2. Davalı vekili temyiz başvurusunda; zamanaşımı savunmasının dikkate alınmadığını, hükme esas alınan tespit bilirkişisi raporuna karşı yaptıkları itirazlar ile hesap bilirkişisi raporuna yapılan itirazlarının bozma ilâmı sonrasında da gözetilmediğini, davacının yaptığı … ve çalışma koşullarının, gürültüye maruz kalma durumu ve işyerinde alınan önlemler, davacının fiilî durumu dikkate alınmadan rapor düzenlendiğini, raporda sunulan ölçüm sonuçlarının dahi davacıya ait olmadığını, davacının talep konusu yapılan alacaklara hak kazanmasını gerektirecek somut hususların tespit edilmemiş olduğunu, zira mahallinde yapılan keşifte, davacıların yaptıkları … itibarıyla gürültüye maruz kalıp kalmadıkları, müvekkili işverenlik tarafından … … sağlığı ve … güvenliği önlemlerinin alınıp alınmadığı, gerekli eğitimlerin verilip verilmediği, yapılan işe uygun olarak kişsel koruyucu donanımların çalışana temin edilip edilmediği, davacını işyeri çalışma ortamının gürültüye maruz kalacak riskleri içerip içermediği, davacının fiilen yaptığı işi, davacının yaptığı işin süreklilik taşıyıp taşımadığı, gerekli fiziki tüm önlemlerin alınıp alınmadığı, davacının çalıştığı atölyede tüm ünitelerin aynı anda çalışıp çalışmadığı, hususlarında hiç bir inceleme ve tespit yapılmadığını, kararın eksik incelemeye dayalı olduğunu savunarak bozulmasını talep etmiştir.

C. Gerekçe
1. Uyuşmazlık ve Hukuki Nitelendirme
Dosya içeriğine, bozmanın mahiyetine ve kapsamına göre taraflar arasındaki uyuşmazlık; davacı vekilinin dosyaya sunduğu dilekçe içeriğinin değerlendirilerek maddi hataya dayalı olup olmadığının ve bu bağlamda davacı talebine göre hüküm altına alınan alacakların ilişkin olduğu çalışma döneminin belirlenmesi konularına ilişkindir.

2. İlgili Hukuk
1. 6100 sayılı Kanun’un 369 uncu maddesinin birinci fıkrası ile 370 ve 371 … maddeleri ve aynı Kanun’un 26 ncı maddesi.

2. Yönetmelik hükümleri.

3. 4857 sayılı … Kanunu’nun ilgili maddeleri.

3. Değerlendirme
1. Temyiz olunan nihai kararların bozulması 6100 sayılı Kanun’un 371 … maddesinde yer … sebeplerden birinin varlığı hâlinde mümkündür.

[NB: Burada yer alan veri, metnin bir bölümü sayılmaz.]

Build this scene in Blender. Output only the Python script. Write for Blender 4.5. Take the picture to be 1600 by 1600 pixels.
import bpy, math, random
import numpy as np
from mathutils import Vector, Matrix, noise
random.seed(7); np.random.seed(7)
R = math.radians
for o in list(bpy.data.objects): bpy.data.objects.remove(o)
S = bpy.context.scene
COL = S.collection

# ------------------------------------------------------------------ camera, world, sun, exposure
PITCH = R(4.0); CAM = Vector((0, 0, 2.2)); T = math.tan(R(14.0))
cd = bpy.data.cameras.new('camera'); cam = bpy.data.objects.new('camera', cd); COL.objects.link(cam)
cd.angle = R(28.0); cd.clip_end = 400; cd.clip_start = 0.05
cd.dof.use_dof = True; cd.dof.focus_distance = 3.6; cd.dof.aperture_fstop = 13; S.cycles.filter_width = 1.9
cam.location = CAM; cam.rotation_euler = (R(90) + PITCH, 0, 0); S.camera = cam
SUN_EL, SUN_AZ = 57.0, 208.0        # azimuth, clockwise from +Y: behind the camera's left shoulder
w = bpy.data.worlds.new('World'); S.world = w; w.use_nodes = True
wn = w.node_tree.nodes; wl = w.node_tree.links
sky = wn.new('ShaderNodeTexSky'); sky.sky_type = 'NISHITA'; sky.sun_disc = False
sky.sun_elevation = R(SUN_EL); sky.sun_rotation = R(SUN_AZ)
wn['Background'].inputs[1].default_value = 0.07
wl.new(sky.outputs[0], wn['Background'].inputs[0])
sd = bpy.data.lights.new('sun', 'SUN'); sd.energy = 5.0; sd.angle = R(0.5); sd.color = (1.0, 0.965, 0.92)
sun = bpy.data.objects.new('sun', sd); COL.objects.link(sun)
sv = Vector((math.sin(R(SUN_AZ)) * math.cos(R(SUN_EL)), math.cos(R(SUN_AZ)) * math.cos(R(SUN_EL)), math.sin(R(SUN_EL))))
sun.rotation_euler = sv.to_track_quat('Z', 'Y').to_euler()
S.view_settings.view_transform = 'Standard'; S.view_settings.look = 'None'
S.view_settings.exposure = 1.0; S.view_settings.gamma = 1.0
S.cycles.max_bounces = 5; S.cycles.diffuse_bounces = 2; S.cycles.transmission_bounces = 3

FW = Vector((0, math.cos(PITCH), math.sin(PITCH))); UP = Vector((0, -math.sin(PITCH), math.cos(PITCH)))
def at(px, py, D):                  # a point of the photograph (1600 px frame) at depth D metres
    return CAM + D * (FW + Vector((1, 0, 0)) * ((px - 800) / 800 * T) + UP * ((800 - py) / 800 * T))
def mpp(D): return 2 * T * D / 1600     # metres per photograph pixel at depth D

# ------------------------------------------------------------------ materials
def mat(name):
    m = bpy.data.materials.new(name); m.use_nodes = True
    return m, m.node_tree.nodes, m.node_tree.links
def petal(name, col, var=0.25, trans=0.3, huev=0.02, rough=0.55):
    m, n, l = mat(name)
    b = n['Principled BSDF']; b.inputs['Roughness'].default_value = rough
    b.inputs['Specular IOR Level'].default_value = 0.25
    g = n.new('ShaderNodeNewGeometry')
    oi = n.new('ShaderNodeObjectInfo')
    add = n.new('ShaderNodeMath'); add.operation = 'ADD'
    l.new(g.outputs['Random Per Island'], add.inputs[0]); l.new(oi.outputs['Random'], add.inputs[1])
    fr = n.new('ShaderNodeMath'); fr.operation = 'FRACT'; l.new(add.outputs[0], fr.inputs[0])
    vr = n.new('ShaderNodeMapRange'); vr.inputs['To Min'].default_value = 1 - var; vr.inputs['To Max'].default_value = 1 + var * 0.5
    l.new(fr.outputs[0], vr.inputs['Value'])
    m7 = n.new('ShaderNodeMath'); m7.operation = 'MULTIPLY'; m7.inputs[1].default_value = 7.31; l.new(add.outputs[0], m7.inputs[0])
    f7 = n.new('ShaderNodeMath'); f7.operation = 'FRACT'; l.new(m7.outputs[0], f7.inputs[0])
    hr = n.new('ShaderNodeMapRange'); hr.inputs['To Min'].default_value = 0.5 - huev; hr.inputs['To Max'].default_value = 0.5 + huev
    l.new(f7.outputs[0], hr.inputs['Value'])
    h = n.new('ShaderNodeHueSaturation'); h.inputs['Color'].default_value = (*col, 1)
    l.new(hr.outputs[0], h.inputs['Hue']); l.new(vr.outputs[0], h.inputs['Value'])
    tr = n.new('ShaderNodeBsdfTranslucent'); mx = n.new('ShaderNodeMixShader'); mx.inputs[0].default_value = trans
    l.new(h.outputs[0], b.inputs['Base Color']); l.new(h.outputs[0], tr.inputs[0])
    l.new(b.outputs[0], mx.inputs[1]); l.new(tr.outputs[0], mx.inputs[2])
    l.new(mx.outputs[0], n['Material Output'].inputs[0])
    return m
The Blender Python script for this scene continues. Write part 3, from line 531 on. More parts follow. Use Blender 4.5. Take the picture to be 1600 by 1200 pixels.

2. Temyizen incelenen İlk Derece Mahkemesi kararının bozmaya uygun olduğu, kararda ve kararın gerekçesinde hukuk kurallarının somut olaya uygulanmasında bir isabetsizlik bulunmadığı, bozmaya uyulmakla karşı taraf yararına kazanılmış hak durumunu oluşturan yönlerin ise yeniden incelenmesinin hukukça mümkün olmadığı anlaşılmakla; taraflarca temyiz dilekçelerinde ileri sürülen nedenler kararın bozulmasını gerektirecek nitelikte görülmemiştir.

VII. KARAR
Açıklanan sebeplerle;
Taraf vekillerinin yerinde görülmeyen tüm temyiz itirazlarının reddi ile usul ve kanuna uygun olan kararın ONANMASINA,

Davalı … harçtan muaf olduğundan harç alınmasına yer olmadığına,

Dosyanın İlk Derece Mahkemesine gönderilmesine,

10.05.2023 tarihinde oy birliğiyle karar verildi.